Reasons to toss your cell phone, smart phone
By Jonathan Schlaffer
Sometimes smart phones aren’t so smart and cell phones might be a blessing to its owner until the conversation starts annoying other people in close proximity, especially those of you that wear those tiny bluetooth headsets, you look like crazy people talking to yourself, but it is amusing so go ahead and amuse me.
Rob Beschizza of Gadget Lab has the whole write up, but I’ll summarize it here:
It makes your life more complicated (Here’s a hint people, life is complicated by nature and the current generation of carbon based lifeforms is very good at multitasking, some better than others.)
It’s expensive (yeah, so?)
The contracts are one-sided (Who cares, as long as the service is good? Sorry to anyone with AT&T.)
You’re available 24/7. (This is where I draw the line, if you need to contact me after hours or late, email me, or IM me but don’t leave a message on my phone, I group delete voicemails in the morning.)
It’s boring (It’s not clear what the point is here.)
It needs to be recharged (I like things with rechargeable batteries, usually I shun devices that are powered by AAA or AA batteries). Though, I believe that was the point.
You are being watched (that little GPS tracker in your phone knows where you are, usually it’s only activated when you make a 911 call but it’s always sitting there in passive mode, to turn it off completely, you’d need to take the battery out of the phone.)

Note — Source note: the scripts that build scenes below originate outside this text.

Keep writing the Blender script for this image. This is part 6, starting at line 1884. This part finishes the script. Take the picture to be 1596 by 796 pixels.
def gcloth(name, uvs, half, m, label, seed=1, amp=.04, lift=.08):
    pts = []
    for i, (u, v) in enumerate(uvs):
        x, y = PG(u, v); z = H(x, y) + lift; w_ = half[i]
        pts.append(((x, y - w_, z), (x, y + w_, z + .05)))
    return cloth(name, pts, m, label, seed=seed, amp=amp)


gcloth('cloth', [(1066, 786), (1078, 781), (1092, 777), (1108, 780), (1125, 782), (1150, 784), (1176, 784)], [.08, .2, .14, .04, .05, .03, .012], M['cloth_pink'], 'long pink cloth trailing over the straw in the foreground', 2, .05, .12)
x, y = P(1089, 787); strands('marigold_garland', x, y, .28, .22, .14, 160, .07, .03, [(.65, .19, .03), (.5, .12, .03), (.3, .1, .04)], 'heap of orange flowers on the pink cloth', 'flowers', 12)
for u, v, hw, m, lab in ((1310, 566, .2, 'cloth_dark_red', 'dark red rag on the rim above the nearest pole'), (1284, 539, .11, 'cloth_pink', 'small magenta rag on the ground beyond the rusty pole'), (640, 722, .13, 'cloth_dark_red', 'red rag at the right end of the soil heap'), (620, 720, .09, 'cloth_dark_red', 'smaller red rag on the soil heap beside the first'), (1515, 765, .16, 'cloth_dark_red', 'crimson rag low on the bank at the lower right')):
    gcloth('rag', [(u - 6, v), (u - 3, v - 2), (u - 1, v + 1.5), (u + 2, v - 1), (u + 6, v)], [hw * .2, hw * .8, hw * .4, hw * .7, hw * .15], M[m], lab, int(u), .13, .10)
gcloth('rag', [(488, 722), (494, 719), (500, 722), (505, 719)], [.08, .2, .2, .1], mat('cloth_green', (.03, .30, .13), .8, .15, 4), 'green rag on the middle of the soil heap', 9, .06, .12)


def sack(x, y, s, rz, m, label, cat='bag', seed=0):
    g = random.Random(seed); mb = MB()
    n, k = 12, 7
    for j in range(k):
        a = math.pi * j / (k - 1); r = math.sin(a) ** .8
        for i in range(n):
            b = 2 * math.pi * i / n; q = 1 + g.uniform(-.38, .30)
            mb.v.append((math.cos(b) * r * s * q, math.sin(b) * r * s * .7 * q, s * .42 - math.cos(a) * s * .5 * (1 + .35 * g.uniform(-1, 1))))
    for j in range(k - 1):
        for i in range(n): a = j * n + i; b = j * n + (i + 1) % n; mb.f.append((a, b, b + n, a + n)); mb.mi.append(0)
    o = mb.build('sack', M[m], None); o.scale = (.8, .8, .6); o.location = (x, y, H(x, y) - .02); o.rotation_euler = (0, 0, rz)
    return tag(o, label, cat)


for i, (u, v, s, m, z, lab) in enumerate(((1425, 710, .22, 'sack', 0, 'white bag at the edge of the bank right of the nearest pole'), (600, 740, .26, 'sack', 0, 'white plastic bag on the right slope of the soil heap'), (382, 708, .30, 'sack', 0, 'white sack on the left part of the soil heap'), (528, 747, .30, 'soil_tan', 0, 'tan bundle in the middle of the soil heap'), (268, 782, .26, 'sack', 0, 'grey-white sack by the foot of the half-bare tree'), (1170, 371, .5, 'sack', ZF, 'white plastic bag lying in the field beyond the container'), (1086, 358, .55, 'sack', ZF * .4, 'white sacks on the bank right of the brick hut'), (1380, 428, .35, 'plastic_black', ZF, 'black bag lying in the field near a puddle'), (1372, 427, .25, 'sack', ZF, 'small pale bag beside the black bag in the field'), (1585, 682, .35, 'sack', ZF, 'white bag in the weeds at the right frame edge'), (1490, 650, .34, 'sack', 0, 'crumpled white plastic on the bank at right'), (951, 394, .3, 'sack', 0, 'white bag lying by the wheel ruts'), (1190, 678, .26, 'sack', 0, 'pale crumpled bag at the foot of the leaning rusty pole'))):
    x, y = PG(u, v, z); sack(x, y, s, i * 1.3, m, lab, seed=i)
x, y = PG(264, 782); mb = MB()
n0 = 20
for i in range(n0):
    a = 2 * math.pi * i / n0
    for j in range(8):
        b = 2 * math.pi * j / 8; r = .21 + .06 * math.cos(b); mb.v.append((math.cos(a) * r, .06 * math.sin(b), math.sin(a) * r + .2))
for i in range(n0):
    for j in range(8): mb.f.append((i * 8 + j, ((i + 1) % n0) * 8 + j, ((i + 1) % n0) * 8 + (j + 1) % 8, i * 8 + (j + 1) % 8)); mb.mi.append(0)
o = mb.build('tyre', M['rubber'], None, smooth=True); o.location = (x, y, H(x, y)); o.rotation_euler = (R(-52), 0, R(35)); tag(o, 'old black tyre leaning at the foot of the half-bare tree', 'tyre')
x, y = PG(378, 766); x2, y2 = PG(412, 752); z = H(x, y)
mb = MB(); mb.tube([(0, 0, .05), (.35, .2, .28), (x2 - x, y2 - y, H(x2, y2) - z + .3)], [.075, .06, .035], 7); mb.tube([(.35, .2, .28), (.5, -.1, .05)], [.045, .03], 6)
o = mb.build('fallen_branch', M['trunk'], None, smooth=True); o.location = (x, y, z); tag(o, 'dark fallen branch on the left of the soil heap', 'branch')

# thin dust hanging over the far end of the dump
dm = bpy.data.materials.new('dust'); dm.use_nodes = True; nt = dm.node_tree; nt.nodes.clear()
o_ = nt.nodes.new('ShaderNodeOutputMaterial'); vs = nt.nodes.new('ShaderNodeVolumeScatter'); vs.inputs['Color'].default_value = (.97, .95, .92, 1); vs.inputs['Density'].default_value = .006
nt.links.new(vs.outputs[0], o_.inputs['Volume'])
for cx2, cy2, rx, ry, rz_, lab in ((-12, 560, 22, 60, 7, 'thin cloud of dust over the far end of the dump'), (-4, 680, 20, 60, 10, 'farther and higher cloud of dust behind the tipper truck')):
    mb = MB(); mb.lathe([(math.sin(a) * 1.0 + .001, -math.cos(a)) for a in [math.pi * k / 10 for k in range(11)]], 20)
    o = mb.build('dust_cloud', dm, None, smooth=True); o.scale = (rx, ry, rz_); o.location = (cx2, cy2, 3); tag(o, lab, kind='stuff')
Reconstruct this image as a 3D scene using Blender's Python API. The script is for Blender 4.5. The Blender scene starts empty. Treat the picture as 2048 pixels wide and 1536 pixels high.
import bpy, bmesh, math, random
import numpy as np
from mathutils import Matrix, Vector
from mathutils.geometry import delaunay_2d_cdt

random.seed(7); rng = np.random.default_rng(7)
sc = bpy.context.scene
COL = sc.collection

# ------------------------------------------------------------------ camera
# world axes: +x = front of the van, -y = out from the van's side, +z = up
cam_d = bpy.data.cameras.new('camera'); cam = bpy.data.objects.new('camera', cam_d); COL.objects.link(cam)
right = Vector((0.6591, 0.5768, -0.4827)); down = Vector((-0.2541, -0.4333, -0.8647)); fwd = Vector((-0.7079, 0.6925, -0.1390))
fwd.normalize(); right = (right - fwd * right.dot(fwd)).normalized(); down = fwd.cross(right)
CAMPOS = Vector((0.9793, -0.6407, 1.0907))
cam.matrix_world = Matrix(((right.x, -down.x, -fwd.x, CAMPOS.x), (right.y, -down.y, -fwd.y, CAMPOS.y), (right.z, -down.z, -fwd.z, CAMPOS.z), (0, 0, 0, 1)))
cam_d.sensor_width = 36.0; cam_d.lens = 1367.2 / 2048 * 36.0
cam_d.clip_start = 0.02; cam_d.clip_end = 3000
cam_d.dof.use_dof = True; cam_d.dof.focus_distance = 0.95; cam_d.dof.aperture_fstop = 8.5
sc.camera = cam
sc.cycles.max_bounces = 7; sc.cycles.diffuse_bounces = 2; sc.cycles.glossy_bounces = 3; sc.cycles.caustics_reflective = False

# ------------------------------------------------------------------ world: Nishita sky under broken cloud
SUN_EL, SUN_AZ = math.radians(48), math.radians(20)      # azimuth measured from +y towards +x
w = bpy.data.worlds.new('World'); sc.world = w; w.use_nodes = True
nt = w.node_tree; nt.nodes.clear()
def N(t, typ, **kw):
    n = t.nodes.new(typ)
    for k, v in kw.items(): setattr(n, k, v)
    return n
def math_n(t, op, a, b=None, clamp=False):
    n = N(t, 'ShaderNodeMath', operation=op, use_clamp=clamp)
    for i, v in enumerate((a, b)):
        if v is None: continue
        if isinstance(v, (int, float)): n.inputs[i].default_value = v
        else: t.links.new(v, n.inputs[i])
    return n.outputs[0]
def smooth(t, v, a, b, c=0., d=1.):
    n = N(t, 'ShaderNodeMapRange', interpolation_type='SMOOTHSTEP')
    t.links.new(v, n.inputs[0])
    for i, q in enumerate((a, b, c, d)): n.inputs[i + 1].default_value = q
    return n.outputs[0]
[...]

Accessories, Accessories, Accessories. (I only purchased a case and a car charger, that’s it and that’s all you really need, frankly, I hate all those places that sell “phone bling.”)
Ring tons are public enemy number one. (Unless you have a really good ring tone, no one wants to hear it, especially the canned ones that come with the phone, now, if your ring tone is “Crazy Train” then go ahead, let your phone ring but move out of earshot for your conversation, okay?)